I don't know if I've seen this video before, but the way it describes and animates the concepts is the best one yet.

I have two thoughts that I haven't really seen discussed:

1. c isn't a limiting speed, it's the only speed through spacetime. Is there anything that isn't traveling at c through spacetime?

2. If everything is traveling at c through spacetime, then the all the spacetime dimensions are not in fact independent, so we live in 3 dimensions of spacetime. Given that why do we doubt or debate a holographic view of the universe? It's saying we live in 2D space and 1 time which is an interpretation of living in 3D spacetime.

  • jfengel 5 years ago

    1. You're correct.

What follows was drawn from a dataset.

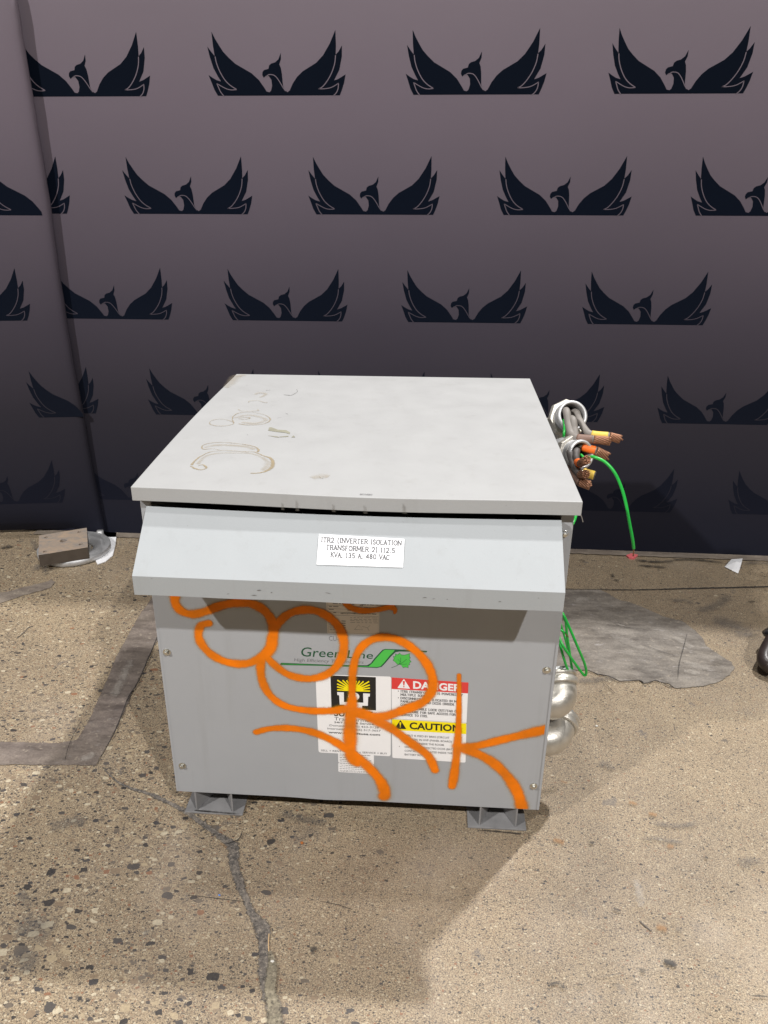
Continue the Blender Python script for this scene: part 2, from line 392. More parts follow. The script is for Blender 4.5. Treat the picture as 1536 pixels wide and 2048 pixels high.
ribbon_floor('floor_crack', [(1175, 1343), (1195, 1350), (1218, 1355), (1240, 1365), (1278, 1363), (1290, 1370), (1312, 1364), (1345, 1379)], [.0006, .0012, .001, .0012], M['linesoft'], .0044, .0004)
ribbon_floor('floor_crack', [(332, 1235), (300, 1312), (275, 1370), (258, 1395), (232, 1462), (196, 1530)], [.001, .0014, .0012, .0014, .0006], M['linesoft'], .0044, .0005)
ribbon_floor('floor_crack', [(380, 1793), (440, 1800), (490, 1806)], [.0005, .0008, .0005], M['linesoft'], .0034, .0003)
ribbon_floor('floor_crack', [(640, 1805), (675, 1812), (705, 1822)], [.0004, .0008, .0004], M['linesoft'], .0034, .0003)
ribbon_floor('floor_crack', [(485, 1665), (478, 1680), (455, 1690)], [.0006, .0012, .001], M['linesoft'], .0034, .0003)

# ------------------------------------------------------------------ backdrops with bird emblems
HS, VS = .344/1082, .2935e-3
def E_(x, y): return ((x-771)*HS, (612-y)*VS)
LW = [(228,612),(200,560),(180,500),(157,437),(190,460),(225,480),(265,492),(240,450),(205,380),(180,290),(163,202),(190,240),(222,280),(213,190),(208,82),
      (235,140),(270,200),(300,247),(345,295),(400,345),(470,385),(540,425),(600,480),(645,545),(665,578)]
HD = [(690,584),(705,570),(716,530),(712,480),(690,448),(665,444),(645,462),(633,440),(636,415),(650,398),(690,388),(697,360),(715,345),(750,335),(780,310),(803,258),
      (802,310),(786,352),(798,380),(806,430),(812,532),(830,570),(850,584)]
RW = [(870,570),(900,510),(940,455),(990,410),(1050,375),(1110,340),(1170,280),(1230,185),(1280,75),(1283,200),(1280,275),(1305,250),(1335,200),
      (1333,290),(1310,400),(1262,488),(1300,475),(1365,437),(1350,510),(1330,570),(1312,612)]
LINES = [([(226,284),(235,340),(260,410),(300,480),(345,525),(397,558)], 8), ([(400,560),(350,563),(300,550),(228,510)], 7), ([(226,508),(240,545),(255,580),(282,616)], 8)]
LINES_R = [([(1279,280),(1270,350),(1240,430),(1200,495),(1160,540),(1128,557)], 8), ([(1126,557),(1180,556),(1240,545),(1304,510)], 7), ([(1302,512),(1298,555),(1282,590),(1256,616)], 8)]
LINE_N = [([(668,452),(690,437),(720,437),(745,447),(770,475),(795,515),(812,545),(834,575)], 7)]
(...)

It's most often phrased in terms of a spacetime interval, ds^2=dx^2-cdt^2, which is the "true", observer-independent distance between two events. You can divide by dt and rearrange to get a constant velocity c through spacetime. A different rearrangement lets you derive the gamma term from special relativity.

    2. The dimensions are still independent. There are a total of five terms in the equation I just gave: ds (spacetime interval), dt (time), and dx (which is the three terms of space). You can express any one in terms of the others, leaving you with four independent variables.

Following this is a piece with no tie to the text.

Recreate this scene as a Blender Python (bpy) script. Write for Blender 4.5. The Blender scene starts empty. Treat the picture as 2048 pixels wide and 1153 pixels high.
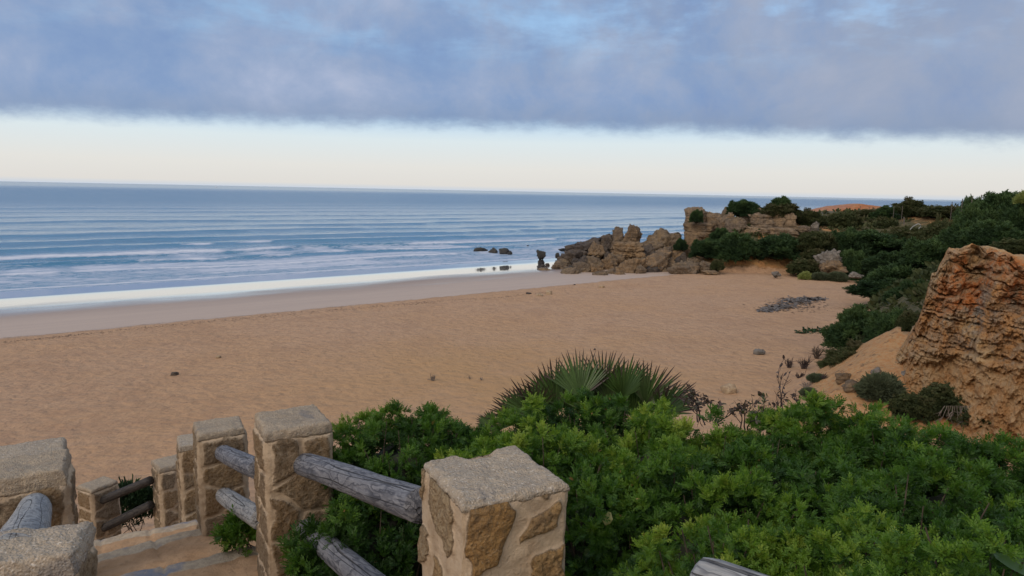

    The holographic view is a different phenomenon, derived from a basic integration of QM with GR (semiclassical gravity). It relies on the way black holes are complete information traps, so that only the surface area (and not the volume) are meaningful. (All of the information in it has to pass through the surface and nothing inside matters.) It also requires that energy be quantized; otherwise you get the dimension back via the infinite degrees of freedom of each particle.

    So yes, you do get 3D spacetime, but only by completely rearranging everything. It doesn't pop directly out of general relativity. GR still requires 4 numbers to place any event.

    • karmakaze 5 years ago

      Thanks for the short explanation that I can look further into. After rethinking it, it makes sense.

      Could it be handwavingly said that a single observer only experiences spacetime in 3D?